…И надо же, в то самое время, когда Джексон Франк доживал последние дни, на экраны вышел душещипательный фильм о пианисте-виртуозе, который родился и прожил всю жизнь на трансатлантическом лайнере, курсирующем между Европой и Америкой, ни разу не сойдя на берег. В 1900 году его, только что родившегося младенца, оставила на борту парохода, столь же огромном как «Титаник», некая несчастная мамаша, полагая, что ребенку не даст умереть какой-нибудь сердобольный богач. Но вместо миллионера его подобрал темнокожий кочегар, который пригрел малютку и дал ему свое имя, добавив символическую кличку «Тысяча Девятисотый». Мальчуган рос в трюме гигантского корабля, никем не отмеченный, а значит, и не зарегистрированный, не учтенный, не приписанный ни к какой стране, ни к какому городу, так что в действительности его не было вовсе. Вместе с тем — он был! И с возрастом проявил незаурядные способности пианиста, играл сольные партии в корабельном биг-бэнде, вызывая восторг у богатой путешествующей публики. Слава о неподражаемом виртуозе докатилась до Нового Орлеана и до обитавших в нем королей джаза, один из которых решил наведаться на теплоход и даже прокатиться до Европы, с тем, чтобы убедиться, действительно ли существует некий пианист. Наконец, темнокожий король джаза в этом убеждается и даже вызывает его на музыкальную дуэль, которая завершилась полным поражением короля и его посрамлением, с одновременным триумфом «подкидыша», которого почтенная публика вознесла к потолку.

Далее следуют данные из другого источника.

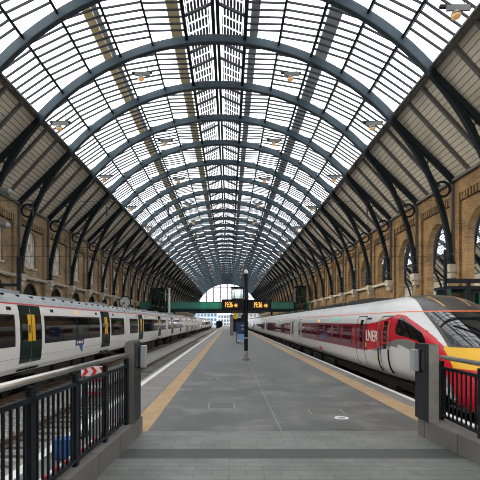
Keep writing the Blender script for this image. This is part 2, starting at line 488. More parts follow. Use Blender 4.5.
bay = make_bay(); arch = make_arch()
kids = {}
for x in COL.objects:
    if x.parent: kids.setdefault(x.parent.name, []).append(x)
for k in range(K0, K1):
    b = bay if k == K0 else copy_tree(bay, None, kids)
    b.location = (CX, Y0 + PITCH * k, CZ)
first_vis = -1
for k in range(K0, K1 + 1):
    a = arch if k == K0 else copy_tree(arch, None, kids)
    a.location = (CX, Y0 + PITCH * k, CZ)
    if k >= first_vis:
        a['label'] = f'blue-grey steel roof arch spanning the hall, {nth(k - first_vis + 1)} arch ahead in view'
    else:
        a['label'] = 'blue-grey steel roof arch above and behind the railings, outside the view'
# ------------------------------------------------------------------ neighbouring shed seen through the brick arches
CX2 = XR + .95 + HALF
archmesh = [c for c in kids[arch.name]]
for k in range(-1, 24):
    b = copy_tree(bay, None, kids); b.location = (CX2, Y0 + PITCH * k, CZ)
    for c in archmesh:
        d = c.copy(); COL.objects.link(d); d.parent = b

# ------------------------------------------------------------------ brick walls
def arch_wall(mb, x0, x1, ya, yb, z0, z1, oa, ob, sill, spring, n=14):
    """slab between x0 and x1 with one round-headed opening from y oa..ob"""
    c = (oa + ob) / 2; r = (ob - oa) / 2
    pts = [(c - r * math.cos(pi * k / n), spring + r * math.sin(pi * k / n)) for k in range(n + 1)]
    for x in (x0, x1):
        mb.quad((x, ya, z0), (x, oa, z0), (x, oa, z1), (x, ya, z1))
        mb.quad((x, ob, z0), (x, yb, z0), (x, yb, z1), (x, ob, z1))
        if sill > z0: mb.quad((x, oa, z0), (x, ob, z0), (x, ob, sill), (x, oa, sill))
        for k in range(n):
            (p, q), (s_, t) = pts[k], pts[k + 1]
            mb.quad((x, p, q), (x, s_, t), (x, s_, z1), (x, p, z1))
    prof = [(oa, sill), (oa, spring)] + pts[1:-1] + [(ob, spring), (ob, sill)]
    for k in range(len(prof) - 1):
        (p, q), (s_, t) = prof[k], prof[k + 1]
        mb.quad((x0, p, q), (x0, s_, t), (x1, s_, t), (x1, p, q))
    if sill > z0: mb.quad((x0, oa, sill), (x0, ob, sill), (x1, ob, sill), (x1, oa, sill))
    mb.quad((x0, ya, z1), (x0, yb, z1), (x1, yb, z1), (x1, ya, z1))

YW0 = Y0 + PITCH * K0
db = MB(); wl = MB(); wr = MB(); dl = MB(); dr = MB(); sl = MB(); sr = MB()
for k in range(K0, K1):
    ya = Y0 + PITCH * k; yb = ya + PITCH; c = (ya + yb) / 2
    # wall by the white train: upper windows, lower doorways
    arch_wall(wl, XL - .28, XL - .8, ya, yb, 5.6, 12.3, c - 1.05, c + 1.05, 6.75, 9.05)
    arch_wall(wl, XL - .28, XL - .8, ya, yb, -1, 5.6, c - 1.6, c + 1.6, 0, 3.75)
    # wall by the red train: tall open arches (blind-sill except the first few)
    low = 0.0 if k < 2 else 6.05
    arch_wall(wr, XR + .20, XR + .70, ya, yb, -1, 12.3, c - 1.75, c + 1.75, low, 7.65)
    for mb, x, sgn in ((wl, XL, -1), (wr, XR, 1)):
        # piers (under the arches) and the flat band under the eaves
        xs = sorted((x, x + sgn * .29))
        mb.box(xs[0], xs[1], ya - .62, ya + .62, -1, 12.3)
        mb.box(xs[0], xs[1], ya + .62, yb - .62, 10.75, 12.3)
    for mb, x, sgn in ((dl, XL, -1), (dr, XR, 1)):
        nd = 13
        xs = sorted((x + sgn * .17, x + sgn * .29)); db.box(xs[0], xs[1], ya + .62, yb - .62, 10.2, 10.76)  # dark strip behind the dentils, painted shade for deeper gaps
        for j in range(nd):
            y = ya + .66 + (PITCH - 1.32) * (j + .15) / nd
            xs = sorted((x + sgn * .02, x + sgn * .29)); mb.box(xs[0], xs[1], y, y + .16, 10.25, 10.76)
    for mb, x, sgn in ((sl, XL, -1), (sr, XR, 1)):
        xs = sorted((x - sgn * .52, x + sgn * .02)); mb.box(xs[0], xs[1], ya - .36, ya + .36, 5.35, 5.9)
        xs = sorted((x - sgn * .40, x + sgn * .02)); mb.box(xs[0], xs[1], ya - .28, ya + .28, 4.95, 5.35)
        if mb is sl or k >= 2:
            xs = sorted((x - sgn * .12, x + sgn * .3)); mb.box(xs[0], xs[1], ya + .36, yb - .36, 5.62, 5.84)
wlo = struct(wl.build('wall_left', M['brick_l'])); wro = struct(wr.build('wall_right', M['brick_y']))
dl.build('dentil_course', M['brick_l'], wlo); dr.build('dentil_course', M['brick_y'], wro)
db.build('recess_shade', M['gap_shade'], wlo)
sl.build('stone_course', M['stone'], wlo); sr.build('stone_course', M['stone'], wro)

def half_round(c, r, z0, spring, n=14):
    return [(c - r, z0), (c + r, z0)] + [(c + r * math.cos(pi * k / n), spring + r * math.sin(pi * k / n)) for k in range(n + 1)]
# windows (upper, white-train wall)
def make_window():
    root = thing('window_1', None, None, (XL - .5, 0, 0), kind='structure')
    p = MB(); p.prism(half_round(0, 1.04, 6.76, 9.05), 'X', .0, .02); p.build('pane', M['win_glass'], root)
    f = MB()
    for y in (-1.0, -.35, .35, 1.0): f.box(.02, .08, y - .035, y + .035, 6.76, 9.05 + math.sqrt(max(0, 1.05 - y * y)))
    for z in (6.8, 7.55, 8.3, 9.05): f.box(.02, .08, -1.03, 1.03, z - .035, z + .035)
    pts = [(0, .99 * math.cos(pi * k / 14), 9.05 + .99 * math.sin(pi * k / 14)) for k in range(15)]
    for k in range(14): f.bar((.05,) + pts[k][1:], (.05,) + pts[k + 1][1:], .06, .07, (1, 0, 0))
    f.build('window_frame', M['window_frame'], root)
    s_ = MB(); s_.box(.0, .34, -1.15, 1.15, 6.6, 6.75); s_.build('window_sill', M['stone'], root)
    return root
def win_glass():
    m = mat('pale window glass', (.42, .42, .38), .12); n = NT(m); v, o = n.pos()
    n.col(n.ramp(n.noise(v, .9, 2), [(.35, (.34, .35, .33)), (.6, (.85, .78, .62))])); return m
M['win_glass'] = win_glass()
def make_door():
    root = thing('door_1', None, None, (XL - .55, 0, 0), kind='structure')
    p = MB(); p.prism(half_round(0, 1.6, 0, 3.75), 'X', 0, .05); p.build('door_panel', M['black'], root)
    f = MB()
    for k in range(14):
        a, b = pi * k / 14, pi * (k + 1) / 14
        f.bar((.1, 1.52 * math.cos(a), 3.75 + 1.52 * math.sin(a)), (.1, 1.52 * math.cos(b), 3.75 + 1.52 * math.sin(b)), .14, .12, (1, 0, 0))
    for y in (-1.52, 0, 1.52): f.box(.05, .16, y - .06, y + .06, 0, 3.75)
    f.box(.05, .16, -1.6, 1.6, 3.69, 3.81)
    f.build('door_frame', M['dark_steel'], root)
    return root
w0 = make_window(); d0 = make_door()
kids = {}
for x in COL.objects:
    if x.parent: kids.setdefault(x.parent.name, []).append(x)
for i, k in enumerate(range(-2, K1)):
    yc = Y0 + PITCH * (k + .5)
    w = w0 if i == 0 else copy_tree(w0, None, kids); w.location.y = yc; w.name = f'window_{i + 1}'
    d = d0 if i == 0 else copy_tree(d0, None, kids); d.location.y = yc; d.name = f'door_{i + 1}'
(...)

Пианисту предрекали всемирную славу, деньги, красивейших женщин и все блага мира, только бы он сошел на берег, обрел дом, гражданский статус, словом, если бы он легализовался… Но, как и полагается, гений предпочел сомнительному и неустойчивому берегу — палубу и трюм парохода. Он так и не сошел на берег, и мир не обрел великого музыканта, а единственная пластинка, точнее, ее матрица, была разломана самим пианистом и без сожаления выброшена. В конце концов, пароход, отмотавший ресурс, был отведен в открытый океан, там благополучно взорван и пошел ко дну вместе с останками его случайных и неслучайных обитателей…

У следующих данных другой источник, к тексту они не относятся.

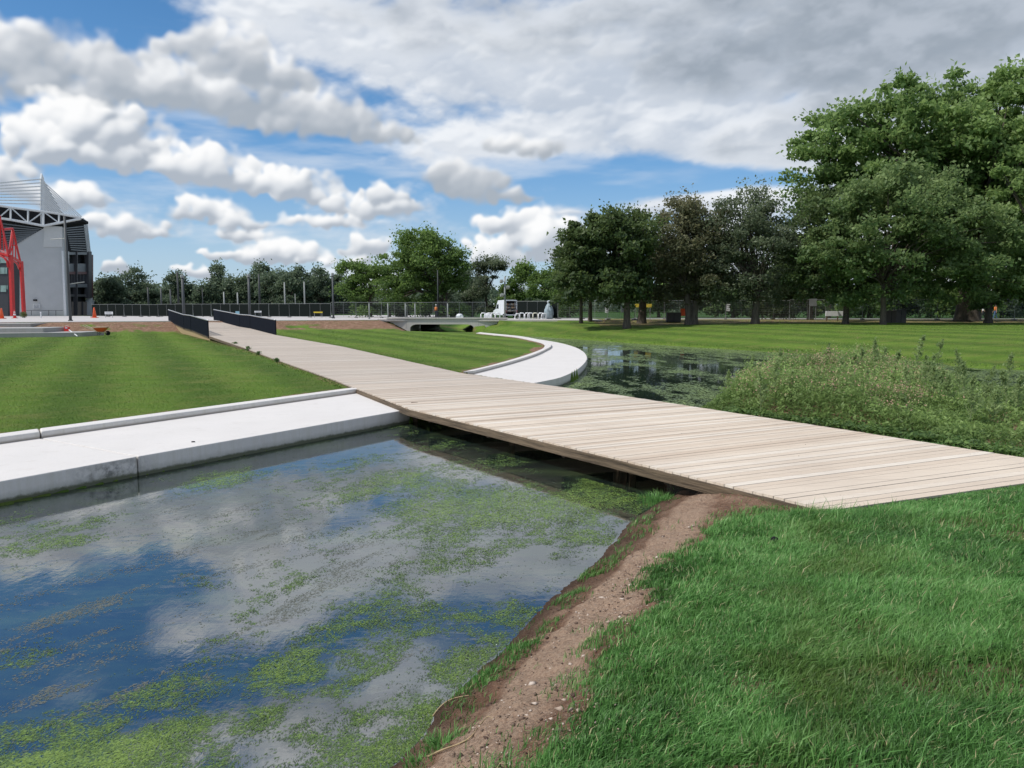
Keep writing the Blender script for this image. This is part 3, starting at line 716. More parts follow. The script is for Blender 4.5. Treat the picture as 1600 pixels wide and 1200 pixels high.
    c = np.where((tt < .5)[..., None], C3((.41,.455,.51), (.60,.63,.67), tt*2), C3((.60,.63,.67), (.98,.985,.99), np.clip(tt*2-1, 0, 1)))
    over(c, ss(-.12, .85, blur(e, 3))*.95*m)
    lt = light(Hc, 1, 5); e = Cc+(fine-.5)*.8
    tt = blur(np.clip(lt*.62+Tc*.46+.17+(big-.5)*.9, 0, 1), 1)
    c = np.where((tt < .5)[..., None], C3((.44,.49,.56), (.74,.77,.81), tt*2), C3((.74,.77,.81), (1.0,1.0,1.0), np.clip(tt*2-1, 0, 1)))
    over(c, ss(-.10, .62, blur(e, 2))*.98*m)
    # the gap the sun shines through
    dirs = np.stack([np.sin(U)*np.cos(V), np.cos(U)*np.cos(V), np.sin(V)], -1)
    al = al*sstep(R(8), R(13), np.arccos(np.clip(dirs@np.array(v), -1, 1)))
    rad = 6000.0; vs = (dirs*rad).reshape(-1, 3); idx = np.arange(nu*nv).reshape(nv, nu); nx = np.roll(idx, -1, 1)
    fcs = np.stack([idx[:-1], nx[:-1], nx[1:], idx[1:]], -1).reshape(-1, 4)
    m_, nt, b = newmat('cloud_cover'); k = NT(nt); nt.nodes.remove(b); at = k.new('ShaderNodeAttribute', attribute_name='mask'); em = k.new('ShaderNodeEmission'); tr = k.new('ShaderNodeBsdfTransparent'); mx = k.new('ShaderNodeMixShader')
    k.l.new(at.outputs['Color'], em.inputs[0]); k.l.new(at.outputs['Alpha'], mx.inputs[0]); k.l.new(tr.outputs[0], mx.inputs[1]); k.l.new(em.outputs[0], mx.inputs[2]); k.l.new(mx.outputs[0], nt.nodes['Material Output'].inputs[0])
    m_.cycles.emission_sampling = 'NONE'
    o = mesh_np('sky', vs, fcs, m_, smooth=True, vcol=np.concatenate([col_, al[..., None]], -1).reshape(-1, 4)); tag(o, kind='structure')
build_sky()
#@@PART2
# ================================================================== LEAVES AND BLADES (numpy)
def rand_dirs(n, up=0.0, g=RNG):
    d = g.normal(size=(n, 3)); d[:, 2] += up; return d/np.linalg.norm(d, axis=1, keepdims=True)
def leaf_mesh(name, pos, size, mat, parent, tint, up=.5, asp=.55, g=RNG, along=None):
    """one small four-cornered leaf face at each position"""
    n = len(pos); nrm = rand_dirs(n, up, g); a = rand_dirs(n, 0, g) if along is None else along+rand_dirs(n, 0, g)*.45
    t = np.cross(nrm, a); t /= np.linalg.norm(t, axis=1, keepdims=True)+1e-9; b = np.cross(nrm, t)
    size = np.asarray(size).reshape(-1, 1)*np.ones((n, 1)); w = size*asp
    v = np.stack([pos-b*size, pos+t*w-b*size*.1, pos+b*size, pos-t*w-b*size*.1], 1).reshape(-1, 3)
    return mesh_np(name, v, np.arange(4*n).reshape(n, 4), mat, parent, fattr=tint)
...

Сюжет, игра актеров, мастерская работа операторов, музыка, философский подтекст, — словом всё то, что вобрало в себя краткое слово «кино», способны довести зрителей до глубоких сердечных переживаний, и, признаюсь, я едва не прослезился, когда единственный друг пианиста, отыскавший его в бездонном ржавом трюме, умолял его сойти на берег, прежде чем корабль подвергнут беспощадной утилизации…
И тогда я вспомнил о Джексоне Франке, судьба которого в тысячи раз трагичнее: он-то не был вымышленным, у него были имя, отчий дом, страна, друзья и родные, и он однажды действительно сошел на берег и прожил среди нас, и его песни знали миллионы людей во всем мире, их исполняли лучшие музыканты, он жил в богатейшей стране, и не в эпоху мировых войн, а во время ее наивысшего расцвета, жил совсем недавно… Вымышленный киногерой не сошел на берег, предпочитая безвестность и даже гибель, словно знал, в отличие от нас, о судьбе вполне реального музыканта, который когда-нибудь сойдет на берег?..[102]
Незадолго до смерти Джексон написал письмо некоему Карлу, который счел необходимым опубликовать его после смерти музыканта. Вот отрывок из этого письма.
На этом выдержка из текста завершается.